4.) Weekend (2011): You could say, in a sense, not terribly much happens in Andrew Haigh’s relationship drama, two men meet on a Friday night at a gay club in Nottingham, end up spending most of the next couple of days together and then go their separate ways, but the basic plot summary is misleading. Russell (Tom Cullen), a lifeguard, meets Glen (Chris New) at a club after ducking out of a gathering at his best friend’s house. At first, the pair just drunkenly hook up, but over the course of time — as delineated in several pitch-perfect scenes in Russell’s small, 14 th story flat — the two embark on an odyssey of growing intimacies. Glen, wounded from a previous relationship, and about to head out of the country, maintains strong boundaries as to his feelings, while Russell, relatively happy but lonely, seems more inclined to something substantial, but the pair ultimately find their own way to an intimate balance. The tremendously talented Haigh, whose Lean on Pete, was one of my favorite films of 2017, is expert at mining those tiny, subtle moments between couples that nevertheless yield a great deal of meaning and significance. Shot with precision and care by Ula Pontikos, the film shifts from elegant static shots of the countryside and Russell’s apartment building, to the more handheld intimacy between the two men. Impossibly enough, Haigh captures the fleeting moments of burgeoning love, and lets us watch them build into something a good deal deeper, more or less in real time, as it begins to dawn upon the characters themselves. A bit like a gay Before Sunrise, albeit without the continual conversation conceit of Richard Linklater’s film, the scenes themselves tend toward the quiet and understated — save for a few particularly emotional moments as the couple get spun out from lines of coke — but reverberate strongly.

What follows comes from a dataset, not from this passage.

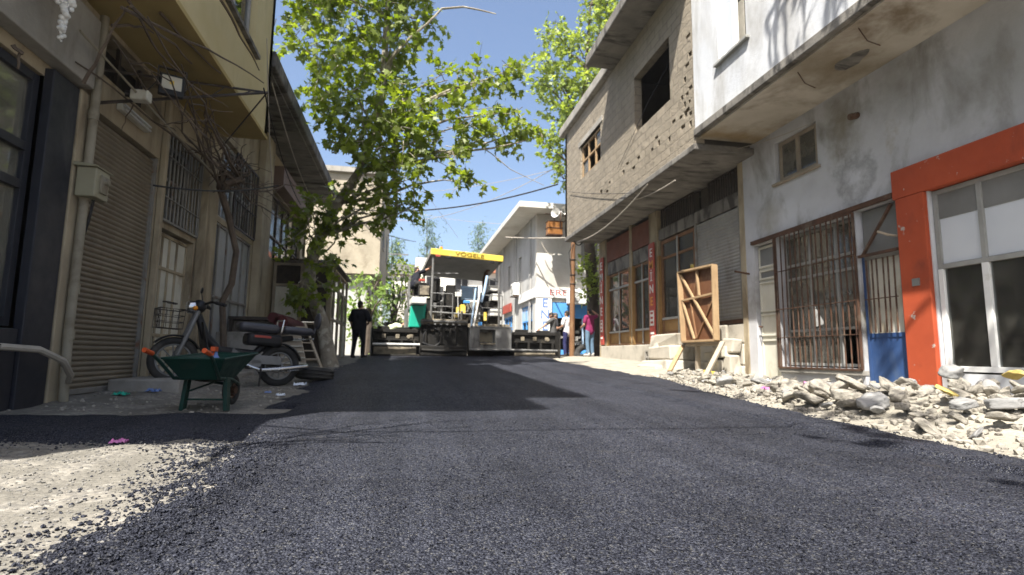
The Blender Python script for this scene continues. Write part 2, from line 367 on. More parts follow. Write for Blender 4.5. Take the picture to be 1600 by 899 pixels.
def m_leaf(name, c1, c2, tr):
    m = bpy.data.materials.new(name); m.use_nodes = True; nt = m.node_tree; nt.nodes.clear(); L = nt.links
    out = nt.nodes.new('ShaderNodeOutputMaterial'); oi = nt.nodes.new('ShaderNodeNewGeometry')
    col = ramp(nt, oi.outputs['Random Per Island'], [(0.0, c1), (0.75, c2), (1.0, tuple(min(1, x * 1.5) for x in c2))])
    p = nt.nodes.new('ShaderNodeBsdfPrincipled'); L.new(col, p.inputs['Base Color']); p.inputs['Roughness'].default_value = 0.5; p.inputs['Specular IOR Level'].default_value = 0.35
    t = nt.nodes.new('ShaderNodeBsdfTranslucent'); L.new(mix(nt, 1.0, col, tr, 'MULTIPLY'), t.inputs[0])
    a = nt.nodes.new('ShaderNodeAddShader'); L.new(p.outputs[0], a.inputs[0]); L.new(t.outputs[0], a.inputs[1]); L.new(a.outputs[0], out.inputs[0]); return m

M['asphalt'] = m_asphalt(); M['dirt'] = m_dirt(); M['block'] = m_block(); M['cream_block'] = m_block('cream_block_wall', (1.5, 1.45, 1.35))
M['white_plaster'] = surf('white_limewash', (0.64, 0.65, 0.66), (0.55, 0.57, 0.60), 1.2, (0.36, 0.355, 0.34), 0.9, (0.47, 0.70), (1, 1.6, 0.45), 0.9, bmp=0.45, bscale=14, bdist=0.012, world=True, chip=(0.45, 0.41, 0.33), chscale=1.3, chthr=(0.64, 0.8))
M['grey_plaster'] = surf('stained_plaster', (0.58, 0.59, 0.61), (0.44, 0.44, 0.45), 0.8, (0.20, 0.19, 0.165), 0.75, (0.52, 0.70), (1, 1.4, 0.8), 0.92, bmp=0.4, bscale=14, bdist=0.012, world=True, chip=(0.33, 0.29, 0.22), chscale=0.9, chthr=(0.6, 0.78))
M['soffit'] = surf('soffit_plaster', (0.56, 0.52, 0.45), (0.44, 0.40, 0.33), 1.0, (0.22, 0.175, 0.12), 0.8, (0.48, 0.66), (1, 1, 1), 0.9, bmp=0.25, bscale=18, world=True)
add_smears(M['grey_plaster'], [((6.8, 7.15, 3.42), 0.28, 0.16, (0.2, 0.2, 0.195), 0.6, 0.85), ((6.8, 7.3, 4.4), 0, 0.5, (0.2, 0.175, 0.12), 0.8, 0.6), ((6.8, 6.2, 4.5), 0, 0.7, (0.2, 0.19, 0.16), 0.7, 1.0), ((6.8, 4.9, 4.1), 0, 0.9, (0.24, 0.235, 0.21), 0.6, 0.8), ((6.8, 9.2, 3.2), 0, 0.4, (0.3, 0.27, 0.2), 0.6, 0.5)])
add_smears(M['soffit'], [((6.2, 6.6, 4.95), 0, 0.7, (0.2, 0.16, 0.10), 0.8, 1.0), ((6.0, 9.3, 4.95), 0, 0.5, (0.26, 0.18, 0.08), 0.8, 1.0)])
M['concrete'] = surf('old_concrete', (0.36, 0.34, 0.30), (0.27, 0.255, 0.225), 2.0, (0.17, 0.155, 0.13), 1.6, (0.5, 0.68), (1, 1, 0.6), 0.92, bmp=0.6, bscale=22, bdist=0.015, world=True)
M['dark_concrete'] = surf('weathered_concrete', (0.24, 0.225, 0.20), (0.15, 0.14, 0.125), 1.5, (0.07, 0.065, 0.058), 1.3, (0.48, 0.62), (0.7, 2.4, 1), 0.93, bmp=0.6, bscale=18, bdist=0.015, world=True)
M['pale_stone'] = surf('pale_rubble_stone', (0.34, 0.315, 0.265), (0.235, 0.217, 0.185), 3.5, (0.14, 0.128, 0.11), 4.0, (0.5, 0.66), rough=0.95, bmp=0.9, bscale=16, bdist=0.012)
M['cream_stone'] = surf('cream_cast_stone', (0.50, 0.46, 0.385), (0.40, 0.37, 0.31), 2.0, (0.27, 0.24, 0.19), 2.0, (0.54, 0.7), rough=0.93, bmp=0.6, bscale=22, bdist=0.012)
M['pebble_stone'] = surf('grey_pebble', (0.21, 0.2, 0.18), (0.13, 0.125, 0.115), 9, rough=0.95, bmp=0.3)
M['grey_stone'] = surf('grey_rubble_stone', (0.30, 0.295, 0.285), (0.20, 0.2, 0.195), 2.5, rough=0.93, bmp=0.6, bscale=25, bdist=0.012)
M['yellow_stone'] = surf('yellow_tile_piece', (0.52, 0.40, 0.14), (0.42, 0.32, 0.10), 3, rough=0.85)
M['orange'] = surf('orange_paint', (0.41, 0.075, 0.028), (0.35, 0.062, 0.024), 2.0, (0.25, 0.05, 0.024), 2.0, (0.55, 0.7), (1, 1, 0.5), 0.7, chip=(0.40, 0.35, 0.31), chscale=6, chthr=(0.645, 0.665), world=True, bmp=0.3)
M['blue_door'] = surf('worn_blue_paint', (0.03, 0.07, 0.185), (0.045, 0.095, 0.23), 2, (0.085, 0.125, 0.2), 3.0, (0.55, 0.75), (1, 1, 0.4), 0.55, chip=(0.2, 0.13, 0.09), chscale=6, chthr=(0.70, 0.73))
M['blue_bright'] = surf('bright_blue_paint', (0.10, 0.33, 0.72), (0.08, 0.29, 0.66), 2, rough=0.5, bmp=0.1)
M['pale_blue'] = surf('pale_blue_frames', (0.42, 0.58, 0.78), None, 2, rough=0.5, bmp=0.1)
M['rust'] = surf('rusty_iron', (0.12, 0.062, 0.038), (0.07, 0.042, 0.03), 6, (0.17, 0.135, 0.10), 4, (0.55, 0.7), rough=0.85, metal=0.2, bmp=0.3, bscale=60)
M['grey_iron'] = surf('grey_painted_iron', (0.27, 0.26, 0.235), (0.2, 0.19, 0.17), 5, (0.2, 0.11, 0.07), 5, (0.58, 0.68), rough=0.7, metal=0.1, bmp=0.2, bscale=60)
M['dark_iron'] = surf('dark_iron', (0.04, 0.035, 0.032), (0.07, 0.055, 0.045), 6, rough=0.6, metal=0.3)
M['shutter'] = surf('ribbed_shutter_metal', (0.24, 0.205, 0.15), (0.19, 0.16, 0.115), 1.5, (0.18, 0.14, 0.10), 2, (0.56, 0.72), (1, 1, 0.4), 0.6, metal=0.15, bmp=0.1)
M['shutter_grey'] = surf('ribbed_grey_shutter', (0.34, 0.33, 0.30), (0.27, 0.26, 0.24), 1.5, (0.2, 0.18, 0.15), 2, (0.56, 0.72), (1, 1, 0.4), 0.6, metal=0.15, bmp=0.1)
M['tin'] = surf('faded_tin_sheet', (0.40, 0.41, 0.41), (0.32, 0.33, 0.33), 1.8, (0.27, 0.22, 0.16), 2.2, (0.56, 0.72), (1.5, 1.5, 0.35), 0.65, metal=0.1, bmp=0.15)
M['cream_plaster'] = surf('dirty_cream_plaster', (0.43, 0.365, 0.25), (0.33, 0.275, 0.19), 1.6, (0.17, 0.132, 0.085), 1.5, (0.5, 0.68), (1.5, 1.5, 0.4), 0.9, world=True, bmp=0.35, bscale=18, chip=(0.55, 0.52, 0.45), chscale=3.0, chthr=(0.68, 0.71))
M['ochre'] = surf('ochre_paint', (0.40, 0.31, 0.13), (0.35, 0.265, 0.105), 1.2, (0.26, 0.20, 0.085), 1.2, (0.55, 0.72), (1.5, 1.5, 0.5), 0.85, world=True, bmp=0.2, chip=(0.6, 0.58, 0.5), chscale=1.1, chthr=(0.70, 0.72))
M['ochre_lit'] = surf('bounce_lit_ochre', (0.54, 0.46, 0.26), (0.47, 0.395, 0.21), 1.2, (0.38, 0.32, 0.17), 1.2, (0.55, 0.72), (1.5, 1.5, 0.5), 0.85, world=True, bmp=0.2, chip=(0.66, 0.64, 0.57), chscale=1.1, chthr=(0.70, 0.72))  # same ochre, lightened for light bounced off the opposite wall
M['brown_board_sign'] = surf('faded_brown_board', (0.24, 0.165, 0.13), (0.19, 0.13, 0.10), 2, rough=0.7)
M['navy_frame'] = surf('navy_black_paint', (0.018, 0.02, 0.028), (0.026, 0.028, 0.036), 3, (0.06, 0.06, 0.065), 3, (0.6, 0.75), (1, 1, 0.4), 0.5, bmp=0.1)
M['black'] = surf('black_plastic', (0.014, 0.014, 0.015), (0.02, 0.02, 0.022), 4, rough=0.5, bmp=0.05)
M['rubber'] = surf('tyre_rubber', (0.022, 0.022, 0.022), (0.04, 0.038, 0.035), 6, (0.10, 0.09, 0.075), 3, (0.55, 0.75), rough=0.85, bmp=0.2)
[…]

At one point, Glen expresses his frustration that queer couples in England aren’t allowed to be themselves in public, always worried about offending the “straights,” but Haigh’s film offers a healthy counter: Through the emotionally and physically intimate scenes between the two men, he forces his audience to relate to them as they would any other on-screen couple, at the first, tentative steps toward the ultimate vulnerability of falling in love.

Score: 8.8/10

Relevancy: 3/5

5.) Mean Girls (2004): It’s almost impossible to ignore the unfortunate subtext that has come out in the last 15 years, since Mark Waters’ winning teen comedy (from a Tina Fey script) made its debut: The professional demise of the film’s star , Lindsay Lohan. Seemingly, a young actress with the world in front of her — first as a Disney actress, then starring in this sharply funny film, from there her career pretty much cratered. Instead of a glowing, rising trajectory she instead became tabloid fodder, representing the all too familiarly depressing story of a child-actor falling apart. Many rehabs and family-related miseries later, she has steered mostly clear of film acting, and has instead focused on business interests. Fortunately, this film remains, undoubtedly a high-water mark for her acting career. As befitting Fey, who would go on to create and star in 30 Rock shortly thereafter, the script is funny and surprisingly poignant — even if some of its racial humor hasn’t aged terribly well, nor its hands-off handling of its lone gay character. Fey is nevertheless able to turn teen cruelty into riotous comedy (literally culminating with a riot in the high school), while also providing a strong case for its sanction. Lohan shines as a genuinely sweet and innocent young woman having spent most of her life in Africa with her researcher parents, attempting to navigate the vastly more dangerous jungle of American high school (a point the film repeatedly refers to with animal-like re-enactments). The narrative depends entirely on the audience sympathizing with Lohan, and pulling for her even as she gets sucked into the vortex of cruel socialization, and she proves up to the challenge. We can lament what might have been with her — several of her co-stars, including Amanda Seyfried, and Rachel McAdams, have continued to make very interesting work — but at least appreciate how perfect she was for this role at that moment. Time is fleeting, indeed.